SLOVIK: There are two concepts that integrate one with the other. When the economy is really bad and people are out of a job, it’s really easy to attract them to startups because they are unemployed. So you get a lot of people with more experience.
As the economy improves and some of those guys get employed, they remember what it was like to be unemployed so they are not going anywhere. They are holding onto their job and praying to keep it. And suddenly it gets really hard to attract talent. Then when things get really on a boom, it’s easy to get them again because they are all looking at their friends making all the fortunes and they think, “Things are great, but I’m willing to leave my job and take a chance and I can always get a job again, right?” We are in that center stage where we have had some recovery and people are starting to get jobs, but now they are afraid to leave those jobs.

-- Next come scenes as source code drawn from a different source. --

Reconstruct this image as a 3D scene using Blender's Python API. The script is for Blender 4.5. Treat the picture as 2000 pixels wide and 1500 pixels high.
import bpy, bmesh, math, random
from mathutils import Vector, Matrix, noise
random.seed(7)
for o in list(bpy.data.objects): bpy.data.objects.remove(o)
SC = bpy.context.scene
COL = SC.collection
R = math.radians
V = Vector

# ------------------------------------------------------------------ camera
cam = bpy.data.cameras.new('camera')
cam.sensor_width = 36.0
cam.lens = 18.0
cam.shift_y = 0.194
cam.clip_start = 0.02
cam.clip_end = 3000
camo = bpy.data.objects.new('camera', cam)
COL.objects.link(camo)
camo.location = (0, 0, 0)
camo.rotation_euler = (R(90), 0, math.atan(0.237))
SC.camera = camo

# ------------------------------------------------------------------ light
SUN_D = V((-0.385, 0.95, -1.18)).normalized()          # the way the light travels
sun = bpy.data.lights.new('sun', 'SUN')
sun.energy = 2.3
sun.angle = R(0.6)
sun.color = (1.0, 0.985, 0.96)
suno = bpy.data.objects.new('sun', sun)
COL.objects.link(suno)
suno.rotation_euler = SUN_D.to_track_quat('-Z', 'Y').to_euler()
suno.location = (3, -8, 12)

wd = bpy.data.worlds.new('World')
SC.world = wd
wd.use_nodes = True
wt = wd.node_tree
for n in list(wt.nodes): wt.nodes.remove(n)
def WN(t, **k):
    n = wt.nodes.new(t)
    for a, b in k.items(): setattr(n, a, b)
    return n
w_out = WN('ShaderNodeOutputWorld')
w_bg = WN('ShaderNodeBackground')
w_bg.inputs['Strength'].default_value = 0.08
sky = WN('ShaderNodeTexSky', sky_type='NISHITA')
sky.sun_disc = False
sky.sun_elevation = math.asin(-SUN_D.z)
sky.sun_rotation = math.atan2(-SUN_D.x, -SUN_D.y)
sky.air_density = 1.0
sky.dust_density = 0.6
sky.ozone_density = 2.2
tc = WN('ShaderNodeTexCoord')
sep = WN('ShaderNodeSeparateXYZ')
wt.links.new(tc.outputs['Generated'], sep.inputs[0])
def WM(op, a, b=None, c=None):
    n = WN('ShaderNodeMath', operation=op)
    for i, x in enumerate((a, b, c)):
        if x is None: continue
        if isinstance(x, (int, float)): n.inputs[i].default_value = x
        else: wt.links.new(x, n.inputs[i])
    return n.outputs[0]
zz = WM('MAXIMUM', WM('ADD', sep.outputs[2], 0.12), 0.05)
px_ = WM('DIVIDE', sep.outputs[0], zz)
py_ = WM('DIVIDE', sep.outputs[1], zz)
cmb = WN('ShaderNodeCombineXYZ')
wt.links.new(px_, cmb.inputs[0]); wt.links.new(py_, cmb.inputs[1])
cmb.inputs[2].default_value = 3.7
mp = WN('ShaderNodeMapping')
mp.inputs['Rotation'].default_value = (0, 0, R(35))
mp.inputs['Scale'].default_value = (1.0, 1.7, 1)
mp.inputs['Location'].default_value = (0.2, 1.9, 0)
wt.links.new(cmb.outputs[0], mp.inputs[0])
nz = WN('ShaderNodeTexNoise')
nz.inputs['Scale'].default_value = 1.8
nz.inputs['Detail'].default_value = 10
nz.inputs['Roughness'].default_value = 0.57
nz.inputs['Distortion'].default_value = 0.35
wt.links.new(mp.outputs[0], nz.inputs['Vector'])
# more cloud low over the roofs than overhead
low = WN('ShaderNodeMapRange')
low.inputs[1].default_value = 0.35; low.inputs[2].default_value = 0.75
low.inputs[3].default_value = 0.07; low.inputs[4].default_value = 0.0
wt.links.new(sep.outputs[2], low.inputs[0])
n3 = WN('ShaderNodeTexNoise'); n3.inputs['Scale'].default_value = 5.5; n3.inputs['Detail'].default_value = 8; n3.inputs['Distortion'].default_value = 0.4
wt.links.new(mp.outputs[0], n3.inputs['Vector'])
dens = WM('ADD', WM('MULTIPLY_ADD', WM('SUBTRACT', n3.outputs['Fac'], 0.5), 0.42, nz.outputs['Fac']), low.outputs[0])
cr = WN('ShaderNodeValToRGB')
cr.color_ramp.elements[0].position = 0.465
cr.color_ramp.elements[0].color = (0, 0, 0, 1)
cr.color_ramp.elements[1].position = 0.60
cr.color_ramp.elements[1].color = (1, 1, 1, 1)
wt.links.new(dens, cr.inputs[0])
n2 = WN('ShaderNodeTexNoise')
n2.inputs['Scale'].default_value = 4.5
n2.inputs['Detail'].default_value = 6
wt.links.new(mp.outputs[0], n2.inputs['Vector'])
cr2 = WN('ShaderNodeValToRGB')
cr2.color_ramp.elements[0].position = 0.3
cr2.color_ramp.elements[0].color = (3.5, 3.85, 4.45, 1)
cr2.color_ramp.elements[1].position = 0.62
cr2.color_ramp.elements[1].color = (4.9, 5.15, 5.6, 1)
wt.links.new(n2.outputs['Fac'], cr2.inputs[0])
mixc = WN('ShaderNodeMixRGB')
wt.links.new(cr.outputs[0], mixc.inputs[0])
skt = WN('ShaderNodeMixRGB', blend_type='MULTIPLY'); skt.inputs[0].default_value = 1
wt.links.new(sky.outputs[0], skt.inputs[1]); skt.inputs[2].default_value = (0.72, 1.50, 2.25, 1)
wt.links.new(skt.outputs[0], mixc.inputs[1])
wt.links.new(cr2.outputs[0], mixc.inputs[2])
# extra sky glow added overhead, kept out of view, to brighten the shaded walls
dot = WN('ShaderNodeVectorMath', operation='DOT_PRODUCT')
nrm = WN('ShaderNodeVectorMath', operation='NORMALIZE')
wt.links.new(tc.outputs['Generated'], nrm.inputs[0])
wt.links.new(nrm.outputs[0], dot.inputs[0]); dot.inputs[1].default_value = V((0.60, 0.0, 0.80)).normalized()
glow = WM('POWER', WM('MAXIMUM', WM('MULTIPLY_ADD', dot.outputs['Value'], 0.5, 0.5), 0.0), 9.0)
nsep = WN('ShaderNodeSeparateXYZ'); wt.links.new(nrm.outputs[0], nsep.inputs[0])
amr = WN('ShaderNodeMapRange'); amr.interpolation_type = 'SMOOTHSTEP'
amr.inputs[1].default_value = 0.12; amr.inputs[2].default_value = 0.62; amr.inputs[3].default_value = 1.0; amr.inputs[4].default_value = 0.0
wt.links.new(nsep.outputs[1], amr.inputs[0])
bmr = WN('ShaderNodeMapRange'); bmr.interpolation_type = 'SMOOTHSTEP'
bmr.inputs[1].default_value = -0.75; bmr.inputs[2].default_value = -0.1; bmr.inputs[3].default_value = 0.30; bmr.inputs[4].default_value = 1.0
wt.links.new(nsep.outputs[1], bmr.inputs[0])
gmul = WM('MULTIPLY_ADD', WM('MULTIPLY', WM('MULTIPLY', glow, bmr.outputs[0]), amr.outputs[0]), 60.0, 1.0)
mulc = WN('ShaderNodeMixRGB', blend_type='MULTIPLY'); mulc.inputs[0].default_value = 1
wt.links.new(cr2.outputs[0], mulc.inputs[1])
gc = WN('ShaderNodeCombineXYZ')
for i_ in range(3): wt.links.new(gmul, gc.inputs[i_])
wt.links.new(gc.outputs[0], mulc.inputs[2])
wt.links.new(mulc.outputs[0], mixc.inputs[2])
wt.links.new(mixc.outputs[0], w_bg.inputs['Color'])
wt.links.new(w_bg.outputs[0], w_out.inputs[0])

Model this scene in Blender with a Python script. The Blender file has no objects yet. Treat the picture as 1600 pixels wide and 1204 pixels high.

The second thought is the people who are starting companies are really the young kids. Really young. They always start companies based on their life experience—and their life experience is really limited. So we see a lot of deals on, “I was in line getting a haircut and, wow, we can make getting haircuts easier,” or whatever. And the fact is that the economy is still so bad that there are phenomenal opportunities to help companies improve efficiencies, or with their top line. But the 19-year-olds, they don’t understand how the payables department at a Fortune 500 works, and they are not going to have an idea on how to improve that. You don’t see the guys who can say, “For 10 years I have been running the purchasing department at a major company and there’s a way to make that better.”
That’s where the real innovation needs to happen—not just in all the consumer Pinterest, Facebook, Groupon kinds of things. There’s a lot of opportunity for improvement, and mid and larger companies are starving for some innovation to help them cut costs and increase top line. But the entrepreneurs aren’t focusing there. And that’s one of the things that is difficult for me as an investor. It’s always, “It’s going to be really cool. It’s going to be really fun.” And I’m like, “No. How about we find something with a real ROI that is going to be attractive to real companies?”
WELLS: What’s difficult in this market is finding people that are willing to do whatever it takes to take a company where it needs to go; I mean, just put your guts into it. And I’ve got to tell you, there’s too many people that use excuses, that aren’t willing to just make it happen. I don’t know if that’s strictly a Utah challenge, because I have spent all my career outside of Utah. Maybe it’s because I’m hiring younger kids because they are hungry and affordable and looking for jobs. But I want talent that really is in it. And that’s a challenge.